The task
From the first line of the data down to and including the line with "R = math.radians", copy everything exactly, leaving out pictures.

Dataset extract
* begin *
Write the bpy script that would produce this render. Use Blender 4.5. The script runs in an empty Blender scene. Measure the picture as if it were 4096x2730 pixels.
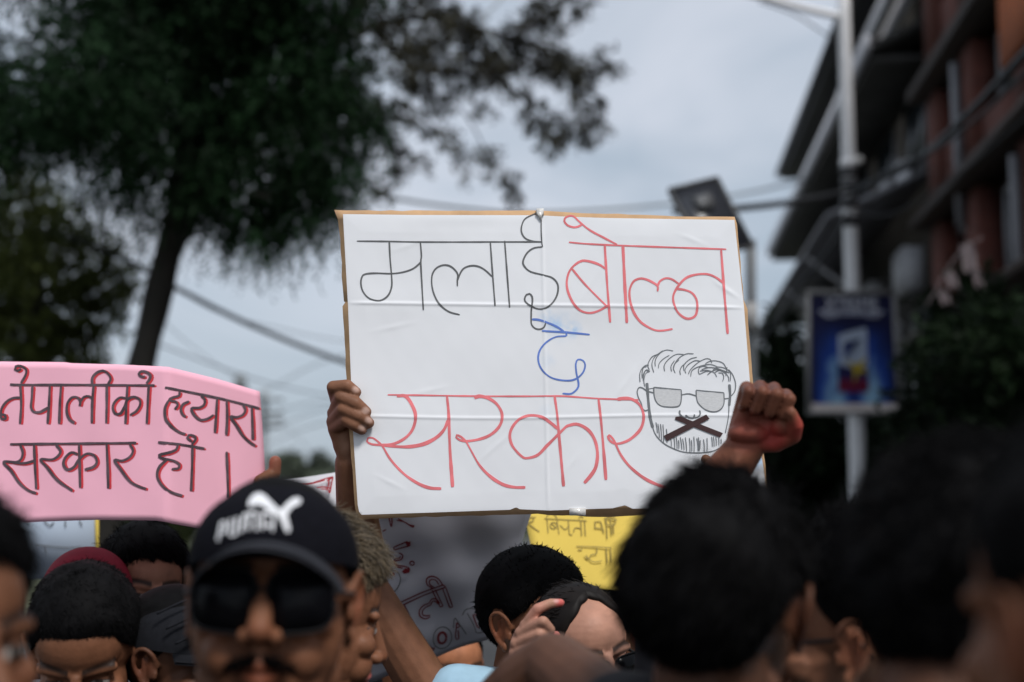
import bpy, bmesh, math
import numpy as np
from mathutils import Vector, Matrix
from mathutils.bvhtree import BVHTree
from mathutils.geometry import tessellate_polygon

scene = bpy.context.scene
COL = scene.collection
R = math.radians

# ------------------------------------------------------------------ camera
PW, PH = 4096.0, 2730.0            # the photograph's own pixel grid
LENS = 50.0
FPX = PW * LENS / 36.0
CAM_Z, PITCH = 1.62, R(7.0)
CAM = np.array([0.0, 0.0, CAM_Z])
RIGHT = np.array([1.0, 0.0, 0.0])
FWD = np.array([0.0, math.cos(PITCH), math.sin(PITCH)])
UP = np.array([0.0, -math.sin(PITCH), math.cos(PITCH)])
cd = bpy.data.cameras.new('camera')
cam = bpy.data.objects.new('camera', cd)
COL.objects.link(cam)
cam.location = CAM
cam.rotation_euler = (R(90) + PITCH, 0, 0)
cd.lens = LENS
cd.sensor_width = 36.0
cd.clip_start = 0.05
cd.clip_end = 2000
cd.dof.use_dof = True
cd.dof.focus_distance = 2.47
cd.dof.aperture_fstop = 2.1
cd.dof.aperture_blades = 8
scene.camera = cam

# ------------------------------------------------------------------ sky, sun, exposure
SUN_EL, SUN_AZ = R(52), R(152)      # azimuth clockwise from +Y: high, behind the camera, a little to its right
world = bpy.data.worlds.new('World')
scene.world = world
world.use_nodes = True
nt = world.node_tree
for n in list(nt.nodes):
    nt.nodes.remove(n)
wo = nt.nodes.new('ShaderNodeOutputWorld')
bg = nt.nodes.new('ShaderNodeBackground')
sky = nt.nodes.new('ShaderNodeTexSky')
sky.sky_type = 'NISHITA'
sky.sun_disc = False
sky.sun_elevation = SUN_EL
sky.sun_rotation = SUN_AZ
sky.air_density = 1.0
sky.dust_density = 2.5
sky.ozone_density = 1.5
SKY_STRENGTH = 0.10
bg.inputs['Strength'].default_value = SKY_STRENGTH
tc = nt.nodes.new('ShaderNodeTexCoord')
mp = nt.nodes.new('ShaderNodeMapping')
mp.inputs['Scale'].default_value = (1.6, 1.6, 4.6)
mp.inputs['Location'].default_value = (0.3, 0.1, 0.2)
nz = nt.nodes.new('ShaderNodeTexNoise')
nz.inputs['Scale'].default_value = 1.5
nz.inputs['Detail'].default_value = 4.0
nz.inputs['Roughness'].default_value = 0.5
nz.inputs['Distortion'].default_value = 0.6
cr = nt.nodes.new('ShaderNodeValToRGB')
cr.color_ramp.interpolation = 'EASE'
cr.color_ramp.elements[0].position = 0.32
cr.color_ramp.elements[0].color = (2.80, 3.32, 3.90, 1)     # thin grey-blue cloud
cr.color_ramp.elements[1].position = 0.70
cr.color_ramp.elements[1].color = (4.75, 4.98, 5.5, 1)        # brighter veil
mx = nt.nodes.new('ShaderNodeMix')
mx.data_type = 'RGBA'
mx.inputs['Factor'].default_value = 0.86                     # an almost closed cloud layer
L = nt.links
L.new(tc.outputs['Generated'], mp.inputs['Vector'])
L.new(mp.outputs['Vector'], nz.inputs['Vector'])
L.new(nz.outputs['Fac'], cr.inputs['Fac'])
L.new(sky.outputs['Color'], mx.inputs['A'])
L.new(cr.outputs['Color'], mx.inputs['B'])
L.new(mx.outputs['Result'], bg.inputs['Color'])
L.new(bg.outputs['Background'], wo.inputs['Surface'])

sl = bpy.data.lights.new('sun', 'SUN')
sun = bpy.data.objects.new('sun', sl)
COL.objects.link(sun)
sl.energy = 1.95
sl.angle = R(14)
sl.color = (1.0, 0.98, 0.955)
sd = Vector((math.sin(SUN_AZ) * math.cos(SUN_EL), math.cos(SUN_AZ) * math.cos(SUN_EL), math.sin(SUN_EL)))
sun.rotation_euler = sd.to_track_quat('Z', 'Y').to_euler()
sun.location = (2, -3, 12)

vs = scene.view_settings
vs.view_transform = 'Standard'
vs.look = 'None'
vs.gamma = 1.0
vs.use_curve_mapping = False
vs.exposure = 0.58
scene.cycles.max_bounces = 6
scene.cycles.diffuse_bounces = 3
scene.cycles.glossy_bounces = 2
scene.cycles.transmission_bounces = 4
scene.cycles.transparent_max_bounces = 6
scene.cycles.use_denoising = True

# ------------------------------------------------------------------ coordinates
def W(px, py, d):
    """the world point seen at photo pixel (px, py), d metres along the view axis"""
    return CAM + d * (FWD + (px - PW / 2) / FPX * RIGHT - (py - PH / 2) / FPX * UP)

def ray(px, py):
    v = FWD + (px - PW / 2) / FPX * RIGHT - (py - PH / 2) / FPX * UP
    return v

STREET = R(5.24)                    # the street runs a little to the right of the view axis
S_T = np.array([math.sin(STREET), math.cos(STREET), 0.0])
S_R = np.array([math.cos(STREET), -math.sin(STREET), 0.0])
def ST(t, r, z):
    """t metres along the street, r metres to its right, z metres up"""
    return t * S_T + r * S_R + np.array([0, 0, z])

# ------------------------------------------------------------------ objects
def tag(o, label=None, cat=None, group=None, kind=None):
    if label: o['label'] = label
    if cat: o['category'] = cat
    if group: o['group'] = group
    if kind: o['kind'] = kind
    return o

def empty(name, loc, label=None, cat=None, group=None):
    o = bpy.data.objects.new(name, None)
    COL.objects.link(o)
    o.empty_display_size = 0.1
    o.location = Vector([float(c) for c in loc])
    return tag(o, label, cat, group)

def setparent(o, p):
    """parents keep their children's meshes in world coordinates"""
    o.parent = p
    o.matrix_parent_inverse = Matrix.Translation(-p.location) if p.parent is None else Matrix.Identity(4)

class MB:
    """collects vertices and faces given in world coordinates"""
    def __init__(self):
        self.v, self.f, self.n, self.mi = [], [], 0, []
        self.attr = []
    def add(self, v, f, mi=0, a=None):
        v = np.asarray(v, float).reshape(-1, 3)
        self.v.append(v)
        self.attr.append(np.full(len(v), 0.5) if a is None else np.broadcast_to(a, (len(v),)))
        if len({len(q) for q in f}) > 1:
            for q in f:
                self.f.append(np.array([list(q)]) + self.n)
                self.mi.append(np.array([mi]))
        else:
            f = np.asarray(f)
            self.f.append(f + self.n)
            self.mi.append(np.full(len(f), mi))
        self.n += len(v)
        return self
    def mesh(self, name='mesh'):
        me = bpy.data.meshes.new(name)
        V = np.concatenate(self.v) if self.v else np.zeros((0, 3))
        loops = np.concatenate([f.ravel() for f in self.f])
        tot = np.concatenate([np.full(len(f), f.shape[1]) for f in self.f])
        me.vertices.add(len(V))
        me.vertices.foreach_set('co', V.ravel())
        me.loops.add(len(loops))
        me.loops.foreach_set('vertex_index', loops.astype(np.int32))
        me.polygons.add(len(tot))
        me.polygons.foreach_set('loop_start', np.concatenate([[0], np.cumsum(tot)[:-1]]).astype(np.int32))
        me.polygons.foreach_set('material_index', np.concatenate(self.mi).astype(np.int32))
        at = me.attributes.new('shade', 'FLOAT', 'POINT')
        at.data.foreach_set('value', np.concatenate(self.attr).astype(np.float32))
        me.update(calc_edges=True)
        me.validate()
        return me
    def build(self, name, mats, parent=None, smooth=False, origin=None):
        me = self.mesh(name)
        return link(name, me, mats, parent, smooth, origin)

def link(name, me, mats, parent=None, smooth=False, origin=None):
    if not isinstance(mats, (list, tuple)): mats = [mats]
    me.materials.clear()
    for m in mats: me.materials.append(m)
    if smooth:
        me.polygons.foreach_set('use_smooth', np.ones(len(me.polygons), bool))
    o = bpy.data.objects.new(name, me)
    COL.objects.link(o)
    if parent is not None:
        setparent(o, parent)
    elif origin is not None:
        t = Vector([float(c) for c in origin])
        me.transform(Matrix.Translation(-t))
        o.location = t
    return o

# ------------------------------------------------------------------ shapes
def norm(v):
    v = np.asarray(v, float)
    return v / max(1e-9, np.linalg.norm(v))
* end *
Exercise answer
Write the bpy script that would produce this render. Use Blender 4.5. The script runs in an empty Blender scene. Measure the picture as if it were 4096x2730 pixels.
import bpy, bmesh, math
import numpy as np
from mathutils import Vector, Matrix
from mathutils.bvhtree import BVHTree
from mathutils.geometry import tessellate_polygon

scene = bpy.context.scene
COL = scene.collection
R = math.radians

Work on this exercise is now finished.